Style Embedding of Subtree

We adopt a siamese network to model the GUI design with a dual-channel CNN structure. We apply a pair of GUI images (g1,g2) as the input and the goal of the siamese network is to distinguish whether the two images are from the same app.

Modeling Subtree Compatibility

We apply the homogeneity (HOM) to evaluate the aesthetic compatibility of subtrees in the sequence.

Modeling Subtree Structure

We use the structure strings of the subtrees from their meta data to represent their structures. Then we apply the minimum edit distance (MED) to evaluate the structural similarity between the generated samples and the real ones.

Multi-Loss Fusion

By adding the trainable noise parameters, we balance the three loss values (the feedback loss from the discriminator, compatibility loss, loss_c, and structure loss, loss_s) to the same scale, and the parameters of the generator can be updated.

As shown in the figure above, two samples generated by the GUIGAN are actually reconstructed by the pieces from the real GUI.

Implementation

Dataset Construction

Our data comes from Rico(from Rico dataset), an open source mobile app dataset for building data-driven design applications.

Through manual selection, we have collected relatively professional and more suitable apps for this study. The apps with more images, animation or game screens are not selected. In addition, the GUIs with large pop-up areas, Web links waiting, and full screen ads are not selected. (our experimental data collection: Download)

Model Implementation

The Long Short-Term Memory (LSTM) is used as the generative network. The word vector dimension is selected to be 32 and the hidden layer feature dimension is selected to be 32. We use a CNN network that joins the highway architecture (same as the discriminative model in SeqGAN) as the discriminator. The batch size is 32 and the learning rate is set to 0.05.

The siamese network used for learning GUI design style is basically a two-channel CNNs with shared weights, and there are 4 Conv->Pool layers blocks in the CNN structure.

All networks are implemented on the PyTorch platform and trained on a GPU.

Results

Automated Evaluation

We try to test our model’s capability in capturing that characteristic by preparing separated dataset for five most frequent app categories in Rico dataset, including News & Magazines, Books & Reference, Shopping, Communication, and Travel & Local. In addition, we prepare three kinds of GUIs from three big companies with most apps in our dataset i.e., Google, Yinzcam, and Raycom as shown in Table 1.
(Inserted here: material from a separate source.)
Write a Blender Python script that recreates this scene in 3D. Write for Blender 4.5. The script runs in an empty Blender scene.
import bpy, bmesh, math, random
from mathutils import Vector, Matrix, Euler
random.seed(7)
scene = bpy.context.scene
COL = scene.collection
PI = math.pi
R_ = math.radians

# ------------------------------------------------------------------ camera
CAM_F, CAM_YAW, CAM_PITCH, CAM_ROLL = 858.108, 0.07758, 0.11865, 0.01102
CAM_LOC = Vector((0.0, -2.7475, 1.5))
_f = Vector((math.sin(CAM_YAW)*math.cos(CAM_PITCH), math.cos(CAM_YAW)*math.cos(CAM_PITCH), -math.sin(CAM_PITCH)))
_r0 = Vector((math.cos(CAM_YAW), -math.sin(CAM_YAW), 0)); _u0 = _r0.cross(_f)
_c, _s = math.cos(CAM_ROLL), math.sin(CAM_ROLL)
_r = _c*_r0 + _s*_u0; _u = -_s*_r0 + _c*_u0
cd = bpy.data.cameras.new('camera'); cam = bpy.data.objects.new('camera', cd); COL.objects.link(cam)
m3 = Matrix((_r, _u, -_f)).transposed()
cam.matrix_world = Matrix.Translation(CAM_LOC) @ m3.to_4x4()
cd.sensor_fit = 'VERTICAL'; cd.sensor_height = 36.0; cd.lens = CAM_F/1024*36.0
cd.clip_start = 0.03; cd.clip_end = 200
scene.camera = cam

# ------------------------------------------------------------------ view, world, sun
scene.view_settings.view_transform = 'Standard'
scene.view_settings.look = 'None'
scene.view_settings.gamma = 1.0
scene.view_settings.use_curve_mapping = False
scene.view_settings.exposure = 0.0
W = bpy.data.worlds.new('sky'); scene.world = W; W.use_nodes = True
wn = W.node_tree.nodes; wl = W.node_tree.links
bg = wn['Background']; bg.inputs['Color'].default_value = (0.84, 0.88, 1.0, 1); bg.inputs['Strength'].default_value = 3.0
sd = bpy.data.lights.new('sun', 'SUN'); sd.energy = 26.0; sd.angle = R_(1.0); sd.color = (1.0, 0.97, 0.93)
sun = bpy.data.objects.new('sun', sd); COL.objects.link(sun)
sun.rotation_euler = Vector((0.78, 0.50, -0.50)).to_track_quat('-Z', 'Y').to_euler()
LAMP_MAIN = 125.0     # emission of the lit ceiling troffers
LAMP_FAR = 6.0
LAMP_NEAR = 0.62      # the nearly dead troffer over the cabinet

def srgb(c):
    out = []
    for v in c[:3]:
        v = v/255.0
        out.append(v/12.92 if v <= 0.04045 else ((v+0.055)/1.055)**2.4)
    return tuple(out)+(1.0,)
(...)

Frechet Inception distance (FID) and 12.35% in 1-Nearest Neighbor Accuracy (1-NNA) are used to quantify and measure the similarity between the real data distribution and the generated sample distribution. In our experiment, the lower the score of these two metrics, the better the performance

We use WGAN-GP(image generation from pixel level) and FaceOff(template search) as the baselines. Two other derivation baselines(GUIGAN-style with GUI design style information only and GUIGAN-structure with GUI structural information only) are from our own model by changing the mutiloss in the generator for exploring the impact of style information and structure information on the generated results.

Table 2 and Table 3 show the experimental results of our model and baseline methods on two metrics in the category and company specific development scanarios. The results show that the our model has better performance in the two metrics than the other baselines in most development scanarios.

Examples of GUIGAN

The samples generated by GUIGAN can be seen in the figure above, which have a comfortable appearance, and reasonable structure composed of different components. At the same time, it also keeps the overall harmonious design style. Both the structure and style of the GUIs are also very diverse which can provide developers or designers with different candidates for their GUI design. (more samples can be found: Download)

Examples of Component Reused

Two examples of the same component used in different generated GUIs.

Examples of baselines

Generated GUI examples by WGAN-GP (a) with blurred in detail. And FaceOff (b, c, d) with diversity loss and same color schema.

Examples of GUIGAN Derivation

Generated GUI examples by GUIGAN-style (a, b), with harmonious color combinations as seen in Fig 7 (a) and (b), but without very good structural designs. And GUIGAN-structure (c, d), with reasonable and diverse layouts of generated GUIs, but terrible color schema.

Human Evaluation

We propose three novel metrics, i.e., design aesthetics, color harmony, and structure rationality for five participants(with Android development experience about GUI implementation and some GUI design) to rate the quality of the GUI design from three aspects by considering the characteristics of the mobile GUIs. For each metric, the participants will give a score ranging from 1 to 5 with 1 representing the least satisfactoriness while 5 as the highest satisfactoriness. We select 5 app categories (News & Magazines, Books & Reference, Shopping, Communication, and Travel & Local) for specific GUI generation. For each category, we randomly generate 10 GUI designs for each method. The participants do not know which GUI design is from which method and all of them will evaluate the GUI design individually without any discussion.

As shown in Table IV, the generated GUI designs from our model outperforms that of FaceOff significantly in overall aesthetics, color harmony and structure. We also carry out the Mann-Whitney U test on three metrics and the results suggests that our GUIGAN can contribute significantly to the GUI design.

FaceOff:

GUIGAN:

Real GUI:

As shown in the histogram, the scores of the three metrics (color harmony, structure rationality, and aesthetics, from left to right) are respectively counted, with the horizontal axis representing the scores and the vertical axis representing the times.

Examples of pre-built Components

Our model can generate other components to complete a whole GUI design based on the unfinished pre-built components (the leftmost column), and the final generated samples are diverse.

Given some pre-built GUI components (which can be navigation, pictures, or most of the GUI has been designed with few parts to be finished), our model can generate other parts of the GUI to complete the whole GUI design. The structures and styles of the generated samples are different and diverse.